Architecture

Software Considerations

Early in the project timeline, the focus for any architectural decisions was heavily biased towards the software, as there are many possibilities for the software, and significantly fewer physical prototype solutions.

Early Software Decisions

Given that the project solution requires a cyberphysical system, it is best to work with some kind of microcontroller. In addition, since laptops can vary with processing power, age, graphics performance, etc, it is best to utilize a solution that is lighter on a laptop. The goal here is to have as many devices as possible be able to run the software.

This is where the first major pathway to a solution arrives: using WebUSB. WebUSB is an API that allows certain compatible microcontrollers to be able to communicate to a web browser. This would open up the potential for users to be able to interact with the Arduino using an HTML file. Keeping this solution on a web browser would be able to allow the system to run much lighter.

Such a solution can be seen with Google's Tiny Sorter, which is primarily used as a teaching tool to help people learn about computer vision and sorting. One of the main drawbacks about this solution is that it doesn't accomodate for a variety of object types, and would be difficult to sort larger and heavier objects. It also does not allow a user to input a pretrained model, and instead relies on the end user to train the system. If done improperly, or in bad lighting, then the model produced is not as accurate.

This led me down a rabbit hole of using WebUSB and getting my hands on an Arduino Leonardo, which is a WebUSB-compatible Arduino. My findings about WebUSB are laid out in more detail here. Note that this page can also be found by navigating via the development section, so you can view it then as well.

Long story short, WebUSB is not ideal (from a simplicity point of view) due to the communication protocol that needs to be put in place. With any webpage, a client and server is needed. However, this communication would have to be extended to the Arduino as well. With a large amount of communication happening between the user, client, server, and Arduino, there is bound to be a loss of data somewhere due to data being sent and recieved from multiple sources, essentially overloading the system. While the ideal scenario would be to run something like this, my prototype will not be using a web-based system to reduce the complexity of communicating information.

Final Software Decisions

Based on the information outlined above, I have chosen to run the program locally. A graphical user interface (GUI) will be built via Python, which will also handle communication to and from the Arduino via a serial communication port.

The GUI will allow the user to dictate what gets done and when as well as monitor the whole system and provide that information to the user. A GUI can be constructed in many ways, however, I have chosen to use tkinter for Python.

Communication to and from the Arduino via a serial communication port is a good option as it allows data to be sent to and from using one channel, whereas using WebUSB would mean data has to transfer from client to server to Arduino.

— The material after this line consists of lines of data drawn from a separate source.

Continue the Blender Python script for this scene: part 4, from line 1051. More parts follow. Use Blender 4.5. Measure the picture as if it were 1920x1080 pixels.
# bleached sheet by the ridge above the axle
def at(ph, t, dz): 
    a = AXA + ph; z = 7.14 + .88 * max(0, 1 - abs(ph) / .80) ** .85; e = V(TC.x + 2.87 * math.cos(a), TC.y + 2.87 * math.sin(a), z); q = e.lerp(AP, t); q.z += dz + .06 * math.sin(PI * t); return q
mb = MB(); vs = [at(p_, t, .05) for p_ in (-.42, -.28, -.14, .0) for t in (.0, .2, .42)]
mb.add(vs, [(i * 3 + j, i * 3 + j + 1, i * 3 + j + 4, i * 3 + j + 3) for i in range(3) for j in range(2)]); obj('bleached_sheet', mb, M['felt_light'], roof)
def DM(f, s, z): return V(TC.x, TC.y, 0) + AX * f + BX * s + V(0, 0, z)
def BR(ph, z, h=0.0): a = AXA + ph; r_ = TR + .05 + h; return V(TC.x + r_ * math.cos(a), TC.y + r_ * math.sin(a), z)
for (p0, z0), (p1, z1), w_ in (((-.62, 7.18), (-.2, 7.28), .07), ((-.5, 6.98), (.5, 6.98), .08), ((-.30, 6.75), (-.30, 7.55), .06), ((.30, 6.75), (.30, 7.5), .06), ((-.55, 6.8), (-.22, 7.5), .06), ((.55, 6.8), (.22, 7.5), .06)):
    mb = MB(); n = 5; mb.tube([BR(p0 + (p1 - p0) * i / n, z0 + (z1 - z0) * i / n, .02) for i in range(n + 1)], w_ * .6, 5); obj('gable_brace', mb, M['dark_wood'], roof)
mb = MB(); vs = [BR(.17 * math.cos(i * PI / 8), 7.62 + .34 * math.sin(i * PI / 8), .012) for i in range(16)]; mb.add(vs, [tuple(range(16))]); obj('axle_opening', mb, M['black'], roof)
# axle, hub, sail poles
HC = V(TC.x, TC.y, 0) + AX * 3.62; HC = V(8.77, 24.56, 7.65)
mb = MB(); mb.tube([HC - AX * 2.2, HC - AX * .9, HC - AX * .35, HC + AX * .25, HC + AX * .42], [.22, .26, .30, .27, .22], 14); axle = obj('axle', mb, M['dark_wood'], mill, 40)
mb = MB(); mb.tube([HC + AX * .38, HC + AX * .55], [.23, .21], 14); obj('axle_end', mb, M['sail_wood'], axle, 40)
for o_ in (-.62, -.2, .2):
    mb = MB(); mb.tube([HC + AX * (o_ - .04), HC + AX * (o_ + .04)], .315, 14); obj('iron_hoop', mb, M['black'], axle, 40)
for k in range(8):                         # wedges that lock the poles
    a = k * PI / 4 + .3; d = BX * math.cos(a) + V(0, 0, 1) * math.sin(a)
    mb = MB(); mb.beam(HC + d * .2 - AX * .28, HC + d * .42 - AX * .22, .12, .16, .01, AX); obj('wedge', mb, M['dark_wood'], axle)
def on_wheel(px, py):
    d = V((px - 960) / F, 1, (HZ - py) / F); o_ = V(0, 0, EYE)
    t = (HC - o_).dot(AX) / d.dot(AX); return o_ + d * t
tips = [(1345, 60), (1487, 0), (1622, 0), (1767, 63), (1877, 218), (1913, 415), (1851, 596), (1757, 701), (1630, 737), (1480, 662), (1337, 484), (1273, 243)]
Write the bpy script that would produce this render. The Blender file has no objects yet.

More technical details can be seen on the development pages, where the software versions are outlined as I iterate through them towards a working solution.

Prototype Considerations

Early Prototype Decisions

Early on, the choice had to be made to decide whether to design a prototype that works well with one kind of object or womething that won't work as well but can support a varierty of objects.

Initially, I thought about going with the former. Coins are something that a lot of people have at their homes, including myself, and I thought testing using that would be great. I had initially wanted to design a system that works really well with coins, but coins only. However, it is more ideal to use a system that can support a variety of objects, even at reduced ability and capacity, as it allows for a proper proof of concept to be established with a relatively universal solution.

There are more things that need to be figured out before designing any prototype:

• How are objects fed into system?
• What happens if the user cannot feed objects one-by-one? How does the system handle this?
• How can the system detect the objects in a webcam? Should a box be built around the webcam and an LED to illuminate it or is there another solution?
• What mode of movement should objects use when sending an object to the webcam and from the webcam to the bin?
• etc...

Final Prototype Decisions

Here are some answers to some of the questions I posed above:

• How are objects fed into system? → They can be fed one by one or ideally, through some kind of feeder, either vibration based or centrifugal.
• What happens if the user cannot feed objects one-by-one? How does the system handle this? → Using something like a feeder can allow objects to be fed more uniformly, regardless of how the user would load the objects.
• How can the system detect the objects in a webcam? Should a box be built around the webcam and an LED to illuminate it or is there another solution? → Two options can be considered: 1. creating a custom enclosure around the webcam with a light that will hopefully detect objects, or 2. using a mirror to angle the view of the webcam downward and create a 3D printed conveyor belt.
• What mode of movement should objects use when sending an object to the webcam and from the webcam to the bin? → Two options can be considered: 1. Using a relatively universal rail that could transfer objects via a rail 2. perhaps this can be done with a 3D printed conveyor belt, with bins being put on the side of the conveyor belt for easy object sorting via motors or something built into the belt itself.

Update (Nov 2025):

• Note that I answered the questions with what concepts I had in mind at that time, which did not line up 100% with the concept that I ended up going with. The questions and answers were more posed to generate thinking on my side. The answers to the questions were nonbinding at the time, and ended up differing from what the final prototype looked like.